There were others cast in similar molds. … Rube Waddell, the wholly legendary character who, when cold sober, which was not often, may have been the greatest pitcher of them all: the man who now and then, on a whim, would gesture the entire outfield off the premises and then retire the side without visible means of support; Walter Johnson, who once pitched fifty-odd consecutive scoreless innings, and who to the end of his days had nothing much in his repertoire except an unhittable fast ball; Tris Speaker, who played such a short center field that he often threw a batter out at first on what ought to have been a legitimate down-the-middle base hit; and lean Satchel Paige, who in his great days in the Negro leagues had a way of pointing to the shortstop and then throwing something which the batter must hit to short, and who then would go on around the infield in the same way, compelling the opposition to hit precisely where he wanted it to hit. The legends are, in some ways, the most enduring part of the game. Baseball has even more of them than the Civil War, and its fans prize them highly.

Under the surface, baseball is always played to a subdued but inescapable tension, because at any second one of these utterly fabulous events may take place. The game may be distressingly one-sided, and the home team may come up in the ninth inning five runs behind, and in a clock game like football or basketball the margin would be physically unbeatable; but in baseball anything can happen, and the tiniest fluke can change everything. (Remember the World Series game the Yankees won when a Brooklyn catcher dropped a third strike with two men out in the ninth?) A commonplace game can turn into a hair-raiser at any moment, and things do not actually need to happen to create the suspense. A free-hitting, high-scoring game may be most eventful, but few strains are greater than the strain of watching a pitcher protect a 1-0 lead in the late innings of a routine game. Nothing, perhaps, actually happens—but every time the ball is thrown the game may turn upside down, and nobody ever forgets it.

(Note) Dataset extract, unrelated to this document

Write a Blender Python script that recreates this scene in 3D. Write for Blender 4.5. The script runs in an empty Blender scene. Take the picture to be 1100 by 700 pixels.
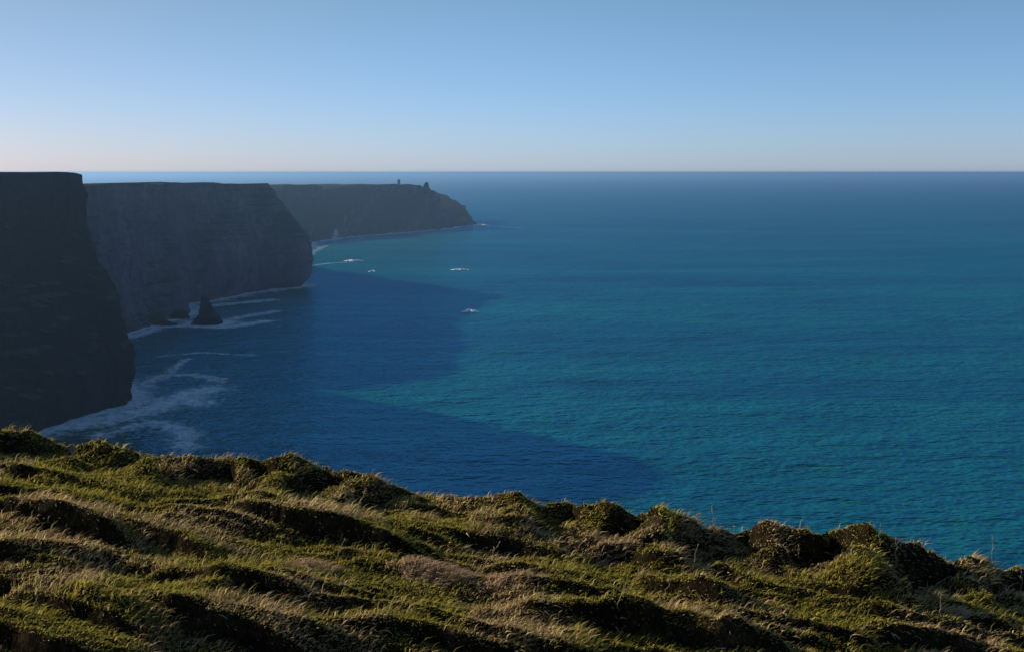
import bpy, math, random
import numpy as np
from mathutils import Vector
from mathutils.geometry import tessellate_polygon

random.seed(7)
rng = np.random.default_rng(7)
S = bpy.context.scene
COL = S.collection

# ------------------------------------------------------------------ camera
F, CX, CY = 1100.0, 550.0, 350.0
CAM_H = 180.0
PITCH = math.radians(8.53)
cam_data = bpy.data.cameras.new('camera')
cam = bpy.data.objects.new('camera', cam_data)
COL.objects.link(cam)
cam.location = (0, 0, CAM_H)
cam.rotation_euler = (math.radians(90) - PITCH, 0, 0)
cam_data.sensor_width = 36.0
cam_data.lens = 36.0 * F / 1100.0
cam_data.clip_start = 0.1
cam_data.clip_end = 300000.0
S.camera = cam

# ------------------------------------------------------------------ sky, sun, exposure
SUN_EL = math.radians(21.0)
SUN_AZ = math.radians(-66.0)          # measured from +Y (view direction) towards +X
world = bpy.data.worlds.new('World')
S.world = world
world.use_nodes = True
wn = world.node_tree
bg = wn.nodes['Background']
sky = wn.nodes.new('ShaderNodeTexSky')
sky.sky_type = 'NISHITA'
sky.sun_disc = False
sky.sun_elevation = SUN_EL
sky.sun_rotation = SUN_AZ
sky.altitude = 200.0
sky.air_density = 1.0
sky.dust_density = 0.22
sky.ozone_density = 6.0
tintn = wn.nodes.new('ShaderNodeMix'); tintn.data_type = 'RGBA'; tintn.blend_type = 'MULTIPLY'
tintn.inputs[0].default_value = 1.0
wn.links.new(sky.outputs[0], tintn.inputs[6])
tc = wn.nodes.new('ShaderNodeTexCoord'); sxyz = wn.nodes.new('ShaderNodeSeparateXYZ')
wn.links.new(tc.outputs['Generated'], sxyz.inputs[0])
crp = wn.nodes.new('ShaderNodeValToRGB')
crp.color_ramp.elements[0].position = 0.0; crp.color_ramp.elements[0].color = (0.87, 0.97, 1.38, 1)
crp.color_ramp.elements[1].position = 0.17; crp.color_ramp.elements[1].color = (1.06, 1.0, 0.90, 1)
wn.links.new(sxyz.outputs['Z'], crp.inputs[0])
wn.links.new(crp.outputs[0], tintn.inputs[7])
glow = wn.nodes.new('ShaderNodeMix'); glow.data_type = 'RGBA'; glow.blend_type = 'MULTIPLY'
gmap = wn.nodes.new('ShaderNodeMapRange'); gmap.interpolation_type = 'SMOOTHSTEP'
for k_, v_ in ((1, 0.15), (2, -0.55), (3, 0.0), (4, 1.0)): gmap.inputs[k_].default_value = v_
wn.links.new(sxyz.outputs['X'], gmap.inputs[0]); wn.links.new(gmap.outputs[0], glow.inputs[0])
wn.links.new(tintn.outputs[2], glow.inputs[6]); glow.inputs[7].default_value = (0.97, 0.80, 0.73, 1)
wn.links.new(glow.outputs[2], bg.inputs[0])
bg.inputs[1].default_value = 0.125
sun_d = bpy.data.lights.new('sun', 'SUN')
sun_d.energy = 5.0
sun_d.angle = math.radians(0.8)
sun_d.color = (1.0, 0.90, 0.74)
sun = bpy.data.objects.new('sun', sun_d)
COL.objects.link(sun)
to_sun = Vector((math.sin(SUN_AZ) * math.cos(SUN_EL), math.cos(SUN_AZ) * math.cos(SUN_EL), math.sin(SUN_EL)))
sun.rotation_euler = to_sun.to_track_quat('Z', 'Y').to_euler()
sun.location = (-300, 100, 400)
vs = S.view_settings
vs.view_transform = 'Standard'
vs.look = 'None'
vs.exposure = 0.0
vs.gamma = 1.0
vs.use_curve_mapping = False
S.cycles.use_denoising = True
S.cycles.volume_bounces = 0
S.cycles.max_bounces = 6

HAZE_DENSITY = 6.7e-5

# ------------------------------------------------------------------ helpers
def ray(px, py):
    """direction of the photograph's pixel, y component 1"""
    a, b = (px - CX) / F, (CY - py) / F
    y = math.cos(PITCH) + b * math.sin(PITCH)
    z = -math.sin(PITCH) + b * math.cos(PITCH)
    return a / y, z / y

def sea_pt(px, py):
    x, z = ray(px, py)
    Y = -CAM_H / z
    return (x * Y, Y)

def at_depth(px, py, Y):
    x, z = ray(px, py)
    return (x * Y, Y, CAM_H + z * Y)

def hash2(ix, iy, seed):
    h = (ix.astype(np.int64) * 374761393 + iy.astype(np.int64) * 668265263 + seed * 1442695041) & 0xFFFFFFFF
    h = ((h ^ (h >> 13)) * 1274126177) & 0xFFFFFFFF
    h = (h ^ (h >> 16)) & 0xFFFFFFFF
    return h.astype(np.float64) / 4294967295.0

def vnoise(x, y, seed=0):
    x = np.asarray(x, float); y = np.asarray(y, float)
    ix, iy = np.floor(x), np.floor(y)
    fx, fy = x - ix, y - iy
    fx = fx * fx * fx * (fx * (fx * 6 - 15) + 10); fy = fy * fy * fy * (fy * (fy * 6 - 15) + 10)
    a = hash2(ix, iy, seed); b = hash2(ix + 1, iy, seed)
    c = hash2(ix, iy + 1, seed); d = hash2(ix + 1, iy + 1, seed)
    return (a * (1 - fx) + b * fx) * (1 - fy) + (c * (1 - fx) + d * fx) * fy

def fbm(x, y, seed=0, octaves=4, gain=0.5):
    s = 0.0; amp = 1.0; tot = 0.0
    for k in range(octaves):
        s = s + amp * (vnoise(x * 2 ** k + 17.3 * k, y * 2 ** k - 9.1 * k, seed + k * 31) * 2 - 1)
        tot += amp; amp *= gain
    return s / tot

def sstep(a, b, x):
    t = np.clip((x - a) / (b - a), 0, 1)
    return t * t * (3 - 2 * t)

def np_mesh(name, verts, faces_flat, sizes, smooth=True):
    me = bpy.data.meshes.new(name)
    nv = len(verts)
    me.vertices.add(nv)
    me.vertices.foreach_set('co', np.ascontiguousarray(verts, dtype=np.float32).ravel())
    sizes = np.asarray(sizes, dtype=np.int32)
    me.loops.add(int(sizes.sum()))
    me.loops.foreach_set('vertex_index', np.ascontiguousarray(faces_flat, dtype=np.int32).ravel())
    me.polygons.add(len(sizes))
    starts = np.concatenate([[0], np.cumsum(sizes)[:-1]]).astype(np.int32)
    me.polygons.foreach_set('loop_start', starts)
    me.polygons.foreach_set('loop_total', sizes)
    me.polygons.foreach_set('use_smooth', np.full(len(sizes), bool(smooth)))
    me.update(calc_edges=True)
    me.validate()
    return me

def link(name, me, mat=None, parent=None):
    o = bpy.data.objects.new(name, me)
    COL.objects.link(o)
    if mat is not None:
        me.materials.append(mat)
    if parent is not None:
        o.parent = parent
    return o

def tag(o, label=None, cat=None, group=None, kind=None):
    if label: o['label'] = label
    if cat: o['category'] = cat
    if group: o['group'] = group
    if kind: o['kind'] = kind
    return o

def grid_faces(nr, nc):
    i = np.arange(nr - 1)[:, None] * nc + np.arange(nc - 1)[None, :]
    return np.stack([i, i + 1, i + nc + 1, i + nc], -1).reshape(-1, 4)

class NT:
    def __init__(self, name):
        self.m = bpy.data.materials.new(name)
        self.m.use_nodes = True
        self.t = self.m.node_tree
        self.b = self.t.nodes['Principled BSDF']
        self.out = self.t.nodes['Material Output']
    def n(self, kind, **kw):
        nd = self.t.nodes.new(kind)
        for k, v in kw.items():
            setattr(nd, k, v)
        return nd
    def l(self, a, b):
        self.t.links.new(a, b)
    def val(self, sock, v):
        if hasattr(v, 'is_output'): self.l(v, sock)
        else: sock.default_value = v
    def math(self, op, a, b=0.0, c=0.0, clamp=False):
        nd = self.n('ShaderNodeMath', operation=op, use_clamp=clamp)
        self.val(nd.inputs[0], a); self.val(nd.inputs[1], b); self.val(nd.inputs[2], c)
        return nd.outputs[0]
    def noise(self, vec, scale, detail=4.0, rough=0.55):
        nd = self.n('ShaderNodeTexNoise')
        self.l(vec, nd.inputs['Vector'])
        nd.inputs['Scale'].default_value = scale
        nd.inputs['Detail'].default_value = detail
        nd.inputs['Roughness'].default_value = rough
        return nd.outputs['Fac']
    def mapping(self, vec, scale=(1, 1, 1), rot=(0, 0, 0)):
        nd = self.n('ShaderNodeMapping')
        self.l(vec, nd.inputs['Vector'])
        nd.inputs['Scale'].default_value = scale
        nd.inputs['Rotation'].default_value = rot
        return nd.outputs[0]
    def mix(self, fac, a, b):
        nd = self.n('ShaderNodeMix', data_type='RGBA')
        self.val(nd.inputs[0], fac)
        for s, v in ((nd.inputs[6], a), (nd.inputs[7], b)):
            if hasattr(v, 'is_output'): self.l(v, s)
            else: s.default_value = (*v, 1)
        return nd.outputs[2]
    def ramp(self, fac, stops):
        nd = self.n('ShaderNodeValToRGB')
        el = nd.color_ramp.elements
        while len(el) < len(stops): el.new(0.5)
        for e, (p, c) in zip(el, stops):
            e.position = p; e.color = (*c, 1)
        self.l(fac, nd.inputs[0])
        return nd.outputs[0]
    def rng(self, v, a, b, c=0.0, d=1.0):
        nd = self.n('ShaderNodeMapRange')
        nd.interpolation_type = 'SMOOTHSTEP'
        self.val(nd.inputs[0], v)
        for k, x in zip((1, 2, 3, 4), (a, b, c, d)): nd.inputs[k].default_value = x
        return nd.outputs[0]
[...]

All of this is built in, for the spectator. Built in, as well, is the close attention to records and statistics. Batting averages and pitchers’ records are all-important; to know that a Rogers Hornsby, for instance, could bat more than .400 in three different years— that is, could average getting two hits for every five times he came to the plate, 154 games a year, for three years—is important. It has been suggested, now and then, that big league playing schedules be reduced from 154 games to some smaller figure, and the suggestion has always been howled down: it would upset all the averages. Unthinkable; how do you compare today’s pitcher with Walter Johnson or Lefty Grove if today’s pitcher plays in fewer games every year?

The circumstances under which baseball is played nowadays have changed greatly, to be sure. Less than half a century ago, every town that amounted to anything at all was represented in some league of professional players, and these leagues—the minor leagues, of hallowed memory—have been dissolving and vanishing, as more and more spectators get their games by television or by radio and ignore the local ball park. The Little Leagues have come up, and semi-subsidized sand-lot leagues, and even college baseball is here and there enjoying a new lease on life—after all, the new players in the big leagues have to come from somewhere, and besides, young Americans still like to play baseball; but the old pattern is gone, and even the major leagues themselves have undergone profound changes and, to a purist from the old days, are all but unrecognizable. Where are the St. Louis Browns, or the Philadelphia Athletics, or the Boston Braves—or, for the matter of that, even the magnificent New York Giants, and the Brooklyn Dodgers? Gone forever, to be sure, with new cities taking over, and with a few old-timers muttering that the last days are at hand.